Data to use start

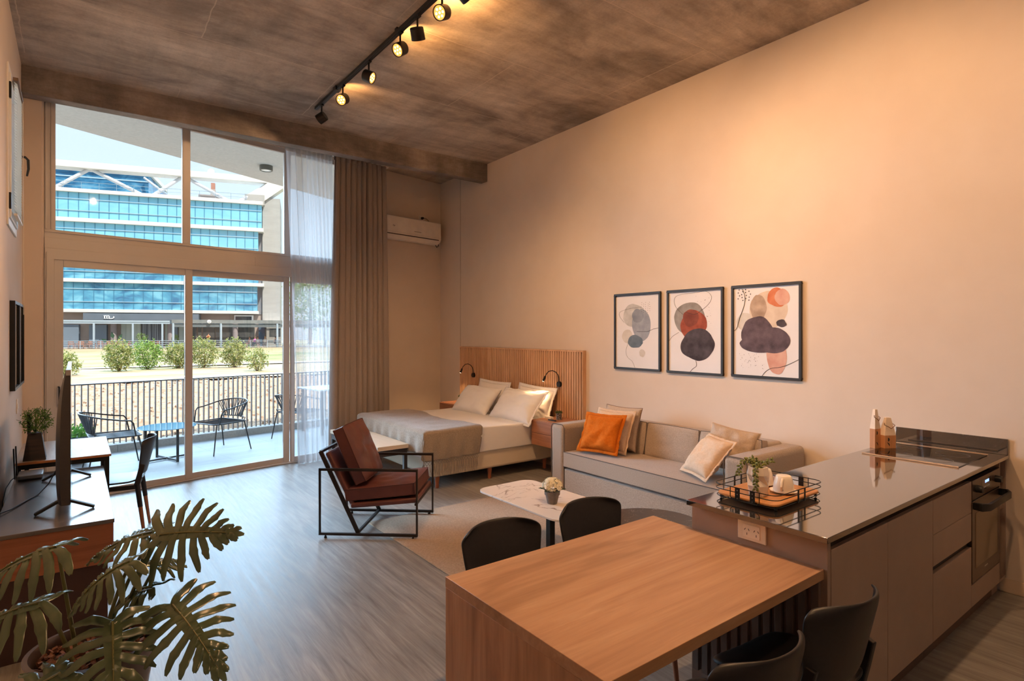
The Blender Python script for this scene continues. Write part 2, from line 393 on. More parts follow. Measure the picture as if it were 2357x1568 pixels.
# ------------------------------------------------------------------ track lights and added fill globes
TX, TZ = 2.13, 4.175
trk = MB(); trk.box(-0.018, 0.018, -0.60, 6.42, 0, 0.032); trk.box(-0.006, 0.006, -0.60, 6.42, -0.004, 0.0)
tr = thing('light_track', 'long thin black track rail on the concrete ceiling carrying the spotlights', 'track rail', (TX, 0, TZ))
trk.build('rail', black_m, tr, bevel=0.002)
box(-0.03, 0.03, 5.74, 5.82, -0.006, 0.036).build('connector', blackpl_m, tr, bevel=0.003)
for yy in (5.8, 4.4, 3.0, 1.5, 0.0): box(-0.012, 0.012, yy-0.02, yy+0.02, 0.032, ceil_z(yy)-TZ+0.003).build('mounting_clip', black_m, tr)
lens_m = EMIT('lamp_lens', (1.0, 0.36, 0.07), 0.9)
lens_c = EMIT('lamp_led', (1.0, 0.68, 0.30), 2.6)
def head(y, aim, label, power=0, size=78, blend=0.8, color=WARM, rear=0):
    t = thing('track_spotlight', label, 'spotlight', (TX, y, TZ-0.004), 0, 'spotlights on the ceiling track')
    MB().cyl((0, 0, -0.085), (0, 0, 0), 0.008, seg=10).build('stem', black_m, t, smooth=True)
    box(-0.014, 0.014, -0.035, 0.035, -0.012, 0.0).build('track_adapter', black_m, t, bevel=0.002)
    d = Vector(aim).normalized(); c = Vector((0, 0, -0.135)); rot = d.to_track_quat('Z', 'Y').to_matrix().to_4x4(); rot.translation = c
    m = MB(); m.lathe([(0.001, -0.046), (0.048, -0.046), (0.053, -0.041), (0.055, 0.036), (0.055, 0.043), (0.049, 0.043), (0.048, 0.034), (0.001, 0.034)], seg=28, mt=rot, cap=False)
    m.build('housing', black_m, t, smooth=True)
    l = MB(); l.lathe([(0.001, 0.0355), (0.048, 0.0355)], seg=24, mt=rot, cap=False); ln = l.build('lens', lens_m, t)
    l = MB()
    for k in range(7):
        a = k*PI/3; r = 0 if k == 6 else 0.028
        l.lathe([(0.001, 0.0375), (0.0095, 0.0375)], (r*math.cos(a), r*math.sin(a), 0), 8, rot, cap=False)
    l.build('led', lens_c, ln)
    if rear:
        rl_ = bpy.data.lights.new('rear_spill', 'SPOT'); rl_.energy = rear; rl_.color = (1.0, 0.50, 0.16); rl_.spot_size = R(120); rl_.spot_blend = 0.7; rl_.shadow_soft_size = 0.02
        ro = bpy.data.objects.new('rear_spill', rl_); COL.objects.link(ro); ro.parent = t; ro.location = c - d*0.052; ro.rotation_euler = (-d).to_track_quat('-Z', 'Y').to_euler()
    if power:
        sl = bpy.data.lights.new('bulb', 'SPOT'); sl.energy = power; sl.color = color; sl.spot_size = R(size); sl.spot_blend = blend; sl.shadow_soft_size = 0.035
        so = bpy.data.objects.new('bulb', sl); COL.objects.link(so); so.parent = t
        so.location = c + d*0.05; so.rotation_euler = d.to_track_quat('-Z', 'Y').to_euler()
    return t
P = 50
head(6.24, (-0.60, 0.70, -0.50), 'black spotlight at the window end of the track, its lens turned away', P*0.5)
head(5.62, (-0.55, -0.45, -0.42), 'lit spotlight second from the window end of the track, facing left', P*1.2, rear=4)
head(4.98, (0.55, -0.62, -0.38), 'lit spotlight third from the window end, lens turned to the right', P*1.2)
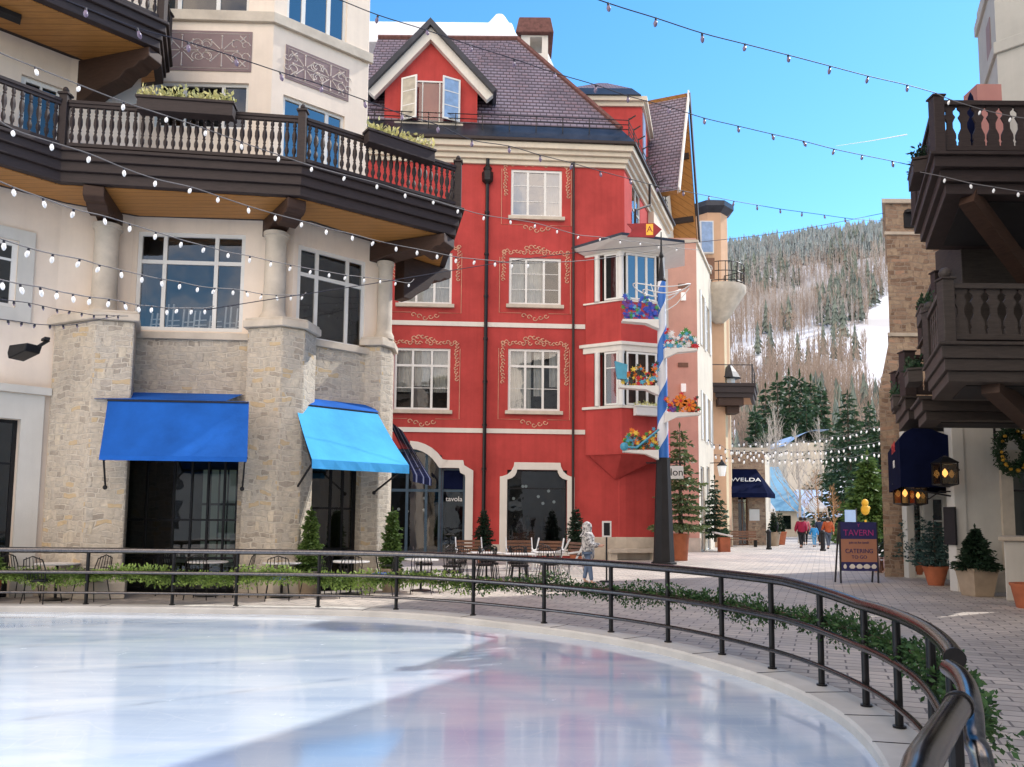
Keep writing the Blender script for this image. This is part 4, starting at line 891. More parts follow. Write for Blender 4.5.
# box under the lower oriel windows
f_ = Fr(OR[1], OR[2]); flowerbox('flower_box', f_, f_.hit(632, 408)[0], f_.hit(658, 408)[0]+.3, .13, zB-.45, 'white flower box with small cream flowers under the oriel window', .42, .3, 'white', 'flowerleaf', 160, .2)
# downpipes
m = MB(); p = R1.pt(R1.hit(486, 300)[0], .12, 0); m.tube([(p[0], p[1], 0.2), (p[0], p[1], zc+.5)], .08, 8); zz_ = R1.hit(486, 177)[1]; m.lathe((p[0], p[1], zz_), [(.09, -.4), (.24, -.25), (.26, .15), (.16, .2), (.2, .35), (.08, .5)], 6)
for k in range(1, 9): m.lathe((p[0], p[1], k*1.9), [(.11, 0), (.11, .1)], 8)
m.build('downpipe', MT['black'], rb)
m = MB(); p = R1.pt(R1.hit(573, 300)[0], .12, 0); m.tube([(p[0], p[1], 0.2), (p[0], p[1], zc+.5)], .055, 8); m.build('downpipe', MT['brown'], rb)
m = MB(); p = R2.pt(2.6, .62, zc+.3); m.tube([p, R2.pt(2.7, .6, zc-.7), R2.pt(1.6, .15, zc-1.3), R2.pt(1.6, .12, zc-2.8)], .06, 8); m.build('downpipe', MT['brown'], rb)

# ================================================================ pink, orange and yellow buildings up the street
pb = thing('pink_building', 'pale pink stucco building with bright cream side facing the street', 'building', (10, 43, 0))
K1 = Fr((7.0, 42), (gx(699.5, 42), 42)); K2 = Fr((gx(699.5, 42), 42), (gx(699.5, 42)+.37*6.5, 42+.93*6.5)); zt = zz(690, 238, 42)
wall('front_wall', K1, 0, K1.L, 0, zt, [], MT['pink'], pb)
sh = [(K2.hit(x0, 350)[0], K2.hit(x1, 350)[0], K2.hit((x0+x1)/2, y1)[1], K2.hit((x0+x1)/2, y0)[1]) for x0, x1, y0, y1 in ((701.5, 704.5, 296, 348), (706, 709.5, 308, 352), (701.5, 704, 392, 440), (706, 709, 398, 442))]
ar_ = [(K2.hit(x0, 500)[0], K2.hit(x1, 500)[0], 0, K2.hit((x0+x1)/2, 467)[1]) for x0, x1 in ((701, 704.5), (707, 710))]
wall('side_wall', K2, 0, K2.L, 0, zt-.3, sh+ar_, MT['ivory'], pb)
for r in sh+ar_: window(K2, r, pb, (), (.5,), glass='glassdark', rec=.15)
m = MB()
for r in sh: m.box(K2, r[0]-.5, r[0]-.02, .004, .06, r[2], r[3]); m.box(K2, r[1]+.02, r[1]+.45, .004, .06, r[2], r[3])
m.build('white_shutter', MT['white'], pb, parts=True)
m = MB(); a = K1.hit(684, 540)[0]; m.box(K1, 0, K1.L+.03, .003, .1, 0, K1.hit(690, 538)[1]); m.build('stone_plinth', MT['cutstone'], pb)
for x, y, hh, mm in ((683, 286, .2, 'tan'), (683, 365, .2, 'tan'), (683, 297, .45, 'w'), (683, 388, .45, 'w')):
    s_, z_ = K1.hit(x, y); m = MB()
    if mm == 'tan': m.box(K1, s_-.28, s_+.28, .004, .05, z_-.12, z_+.12); m.build('wall_vent', MT['wicker'], pb)
    else: m.box(K1, s_-.13, s_+.13, .004, .16, z_-.22, z_+.22); m.box(K1, s_-.09, s_+.09, .161, .17, z_-.16, z_+.16); m.build('wall_lamp', MT['paleglow'], pb)
m = MB(); m.plan([(7, 42), (gx(699.5, 42)+.1, 41.95), (K2.pt(K2.L, .1, 0)[0], K2.pt(K2.L, .1, 0)[1]), (9, 48.5)], zt-.28, zt-.1); m.build('coping', MT['cutstone'], pb)
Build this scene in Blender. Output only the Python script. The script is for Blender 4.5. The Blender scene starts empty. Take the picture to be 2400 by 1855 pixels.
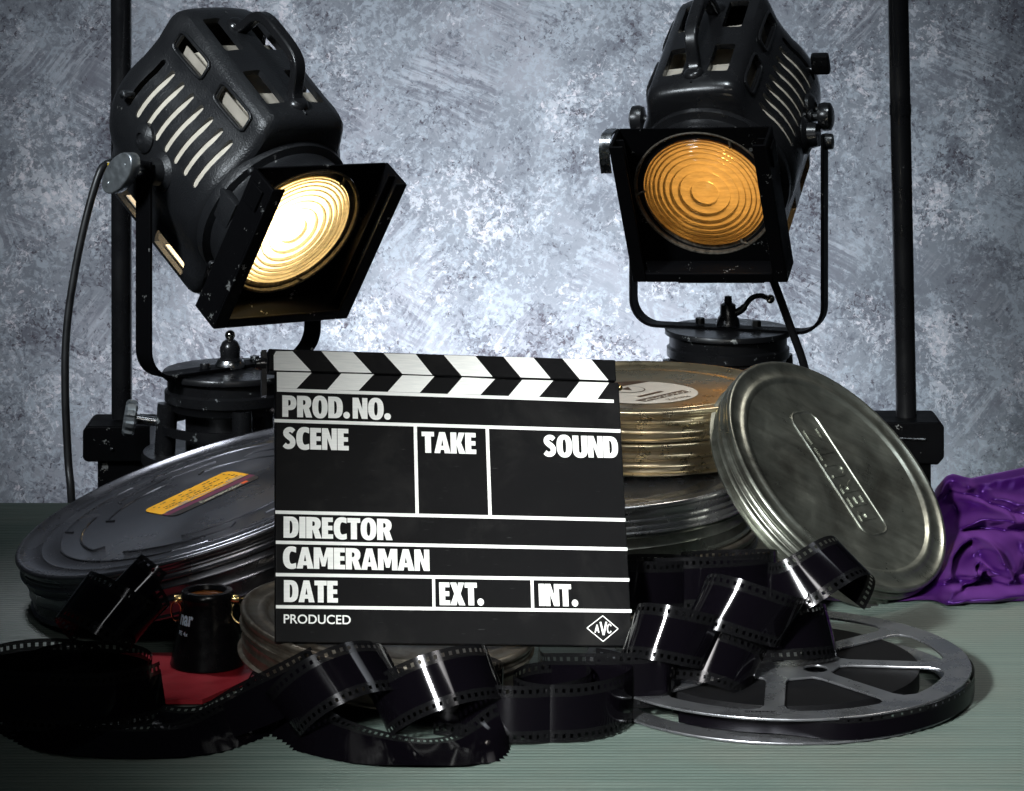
import bpy, bmesh, math, random
from mathutils import Vector, Matrix, noise
from math import sin, cos, pi, radians, sqrt, atan2
S_ = bpy.context.scene
COL = S_.collection
random.seed(7)

# ------------------------------------------------------------------ camera, world, lights, exposure
FPX, HC = 7300.0, 0.575          # focal length in photo pixels (2400 wide), camera height above the table
cam = bpy.data.objects.new('camera', bpy.data.cameras.new('camera'))
COL.objects.link(cam)
cam.location = (0, 0, HC); cam.rotation_euler = (radians(90), 0, 0)
cam.data.sensor_width = 36.0
cam.data.lens = 36.0 * FPX / 2400
cam.data.shift_y = -(927.5 + 440) / 2400
cam.data.clip_start = 0.05; cam.data.clip_end = 60
S_.camera = cam

world = bpy.data.worlds.new('World'); S_.world = world; world.use_nodes = True
world.node_tree.nodes['Background'].inputs['Color'].default_value = (0.55, 0.75, 0.9, 1)
world.node_tree.nodes['Background'].inputs['Strength'].default_value = 0.012

def aim(o, target):
    d = Vector(target) - o.location
    o.rotation_euler = d.to_track_quat('-Z', 'Y').to_euler()
def area(name, loc, target, sx, sy, power, color, spread=180):
    l = bpy.data.lights.new(name, 'AREA'); l.shape = 'RECTANGLE'; l.size = sx; l.size_y = sy
    l.energy = power; l.color = color; l.spread = radians(spread)
    o = bpy.data.objects.new(name, l); COL.objects.link(o); o.location = loc; aim(o, target); return o
def spot(name, loc, target, power, color, angle, blend, radius):
    l = bpy.data.lights.new(name, 'SPOT'); l.energy = power; l.color = color
    l.spot_size = radians(angle); l.spot_blend = blend; l.shadow_soft_size = radius
    o = bpy.data.objects.new(name, l); COL.objects.link(o); o.location = loc; aim(o, target); return o

spot('key_light', (-0.60, 0.25, 0.86), (0.20, 2.0, 0.02), 430, (0.97, 1.0, 0.97), 20.5, 0.8, 0.08)
area('key_strip', (-0.58, 0.27, 0.86), (0.22, 2.0, 0.02), 0.09, 0.50, 0.36, (0.97, 1.0, 0.97), 28)
area('front_strip', (0.20, 0.45, 1.25), (0.20, 2.1, 0.05), 0.55, 0.14, 0.42, (1.0, 0.98, 0.93), 36)
area('rim_light', (0.55, 2.62, 1.0), (0.26, 2.33, 0.05), 0.16, 0.16, 0.18, (1.0, 0.93, 0.82), 50)
area('top_softbox', (0.75, 1.75, 1.35), (0.25, 2.2, 0.05), 0.40, 0.22, 0.25, (0.90, 0.97, 1.0), 50)
area('lamp_fill', (-1.1, 1.5, 1.3), (-0.22, 2.8, 0.27), 0.30, 0.30, 1.3, (0.86, 0.94, 1.0), 30)
area('left_kick', (-0.55, 2.45, 1.2), (-0.19, 2.25, 0.08), 0.2, 0.2, 0.24, (0.9, 0.96, 1.0), 22)
area('hair_light', (0.05, 2.35, 1.5), (0.12, 2.95, 0.35), 0.3, 0.2, 0.6, (0.88, 0.95, 1.0), 40)
area('backdrop_light', (0.02, 2.98, -0.42), (0.02, 3.55, 0.03), 0.40, 0.08, 8.2, (0.98, 0.94, 1.0), 105)
area('backdrop_wash', (0.0, 2.5, 1.7), (0.0, 3.6, 0.15), 0.6, 0.3, 0.55, (0.70, 0.92, 1.0), 55)

S_.view_settings.view_transform = 'Standard'; S_.view_settings.look = 'None'
S_.view_settings.exposure = 0.0; S_.view_settings.gamma = 1.0
S_.render.engine = 'CYCLES'
S_.cycles.max_bounces = 8; S_.cycles.transparent_max_bounces = 24
S_.cycles.use_denoising = True
S_.cycles.sample_clamp_indirect = 4.0
S_.cycles.caustics_refractive = False; S_.cycles.caustics_reflective = True
S_.cycles.blur_glossy = 0.3

# ------------------------------------------------------------------ helpers
def at(px, py, d):
    """a point of the photograph (2400 px wide) at distance d from the camera"""
    return Vector(((px - 1200) / FPX * d, d, HC - (py + 440) / FPX * d))
def on_plane(px, py, p0, n):
    o = Vector((0, 0, HC)); r = at(px, py, 1.0) - o
    t = (Vector(p0) - o).dot(n) / r.dot(n)
    return o + r * t
def rot(y, p, r):
    return (Matrix.Rotation(radians(y), 4, 'Z') @ Matrix.Rotation(radians(p), 4, 'X') @ Matrix.Rotation(radians(r), 4, 'Y'))

def thing(name, label, cat, mat=None, group=None):
    o = bpy.data.objects.new(name, None); COL.objects.link(o)
    o.empty_display_size = 0.02
    if mat is not None: o.matrix_world = mat
    o['label'] = label; o['category'] = cat
    if group: o['group'] = group
    return o
def obj(name, me, mat=None, parent=None, label=None):
    o = bpy.data.objects.new(name, me); COL.objects.link(o)
    if mat is not None:
        me.materials.clear(); me.materials.append(mat)
    if parent is not None: o.parent = parent
    if label: o['label'] = label
    return o
def tag(o, label, cat, group=None):
    o['label'] = label; o['category'] = cat
    if group: o['group'] = group
def mesh(bm, name='m', smooth=38):
    bmesh.ops.recalc_face_normals(bm, faces=bm.faces[:])
    me = bpy.data.meshes.new(name); bm.to_mesh(me); bm.free()
    if smooth:
        me.polygons.foreach_set('use_smooth', [True] * len(me.polygons))
        me.set_sharp_from_angle(angle=radians(smooth))
    return me
def add_box(bm, lo, hi, M=None, bevel=0):
    b = bmesh.new(); r = bmesh.ops.create_cube(b, size=1.0)
    for v in b.verts:
        v.co = Vector([(lo[i] + hi[i]) / 2 + v.co[i] * (hi[i] - lo[i]) for i in range(3)])
    if bevel:
        bmesh.ops.bevel(b, geom=b.edges[:], offset=bevel, segments=2, profile=0.6, affect='EDGES')
    merge(bm, b, M)
def merge(bm, b, M=None):
    if M is not None: b.transform(M)
    t = bpy.data.meshes.new('t'); b.to_mesh(t); b.free(); bm.from_mesh(t); bpy.data.meshes.remove(t)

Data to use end

Request: Transcribe exactly, and only, the lines beginning at the line containing "Keep writing the" and ending at the line containing "m = MB(); p = R2.pt(2.6, .62, zc+.3);", both inclusive.

Result of the task:
Keep writing the Blender script for this image. This is part 4, starting at line 891. More parts follow. Write for Blender 4.5.
# box under the lower oriel windows
f_ = Fr(OR[1], OR[2]); flowerbox('flower_box', f_, f_.hit(632, 408)[0], f_.hit(658, 408)[0]+.3, .13, zB-.45, 'white flower box with small cream flowers under the oriel window', .42, .3, 'white', 'flowerleaf', 160, .2)
# downpipes
m = MB(); p = R1.pt(R1.hit(486, 300)[0], .12, 0); m.tube([(p[0], p[1], 0.2), (p[0], p[1], zc+.5)], .08, 8); zz_ = R1.hit(486, 177)[1]; m.lathe((p[0], p[1], zz_), [(.09, -.4), (.24, -.25), (.26, .15), (.16, .2), (.2, .35), (.08, .5)], 6)
for k in range(1, 9): m.lathe((p[0], p[1], k*1.9), [(.11, 0), (.11, .1)], 8)
m.build('downpipe', MT['black'], rb)
m = MB(); p = R1.pt(R1.hit(573, 300)[0], .12, 0); m.tube([(p[0], p[1], 0.2), (p[0], p[1], zc+.5)], .055, 8); m.build('downpipe', MT['brown'], rb)
m = MB(); p = R2.pt(2.6, .62, zc+.3); m.tube([p, R2.pt(2.7, .6, zc-.7), R2.pt(1.6, .15, zc-1.3), R2.pt(1.6, .12, zc-2.8)], .06, 8); m.build('downpipe', MT['brown'], rb)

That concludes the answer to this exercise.